Le but de M. Aoun serait précisément d’empêcher le gouvernement sortant d’exercer les prérogatives du président de la République, car ce n’est pas un Cabinet en bonne et due forme. Or l’article 62 de la Constitution stipule qu’en " cas de vacance à la présidence de la République pour quelque raison que ce soit, les pouvoirs du président de la République sont exercés à titre intérimaire par le Conseil des ministres ". Aucun texte constitutionnel ne précise que cela ne s’applique pas à un gouvernement d’expédition des affaires courantes.

En tout état de cause, M. Mikati se serait engagé à continuer d’expédier les affaires courantes uniquement, et à ne pas convoquer le Conseil des ministres, sauf dans les cas d’extrême urgence. Le boycott de ministres proches du CPL ne changerait donc rien à la donne, sachant que deux d’entre eux, MM. Abdallah Bou Habib et Walid Fayad, accompagnent actuellement le Premier ministre sortant dans sa visite en Algérie.

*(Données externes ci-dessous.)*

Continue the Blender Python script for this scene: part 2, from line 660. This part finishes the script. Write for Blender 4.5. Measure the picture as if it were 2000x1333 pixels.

On rappelle que M. Mikati avait été officiellement désigné le 23 juin dernier pour former le prochain gouvernement, à l’issue de consultations parlementaires au palais de Baabda, au cours desquelles il avait obtenu 54 voix. Il avait dès le 29 juin présenté au président Aoun une mouture gouvernementale, mais en dépit de plusieurs amendements apportés à cette proposition, des visites successives au palais présidentiel, et de médiations menées notamment par le Hezbollah, le Premier ministre n’avait pas réussi à s’entendre avec le chef de l’État sur la composition de l’équipe devant succéder au gouvernement d’expédition des affaires courantes, que M. Mikati préside.

Priorité à l’élection présidentielle

La véritable recommandation qui devrait être émise par la Chambre jeudi, c’est celle d’élire un président de la République, a de nouveau déclaré mardi M. Mikati.

C’est également l’avis de la plupart des blocs parlementaires.

Dans ce cadre, le député Georges Okais, du bloc de la République forte (Forces libanaises) précise à Ici Beyrouth que le bloc demandera la tenue de séances parlementaires successives jusqu’à aboutir à l’élection d’un président. " Ce qui nous importe vraiment, ce n’est ni le débat autour de la lettre de M. Aoun, qui n’apportera aucun changement, ni la convocation au dialogue. Nous participons à toutes les séances, mais pour nous, la priorité c’est l’élection présidentielle ", confie-t-il.

Pour sa part, le secrétaire général de la Rencontre démocratique (Parti socialiste progressiste) le député Hadi Aboulhosn indique à Ici Beyrouth " qu’au lieu d’envoyer cette lettre, M. Aoun aurait mieux fait de faciliter la formation du gouvernement, et d’encourager son équipe et ses alliés à faciliter l’élection d’un nouveau président ". La lettre " revêt un caractère politique et non constitutionnel, et est devenue caduque depuis le début de la vacance présidentielle ", souligne le député du PSP. " La priorité devait être accordée à l’élection d’un président de la République, la formation d’un gouvernement et la préservation de l’accord de Taëf et du système politique actuel ", précise M. Aboulhosn.

La séance de jeudi sera la dernière durant laquelle les députés auront à débattre d’une lettre adressée par M. Aoun. C’est également la dernière fois que son ombre planera sur le Parlement.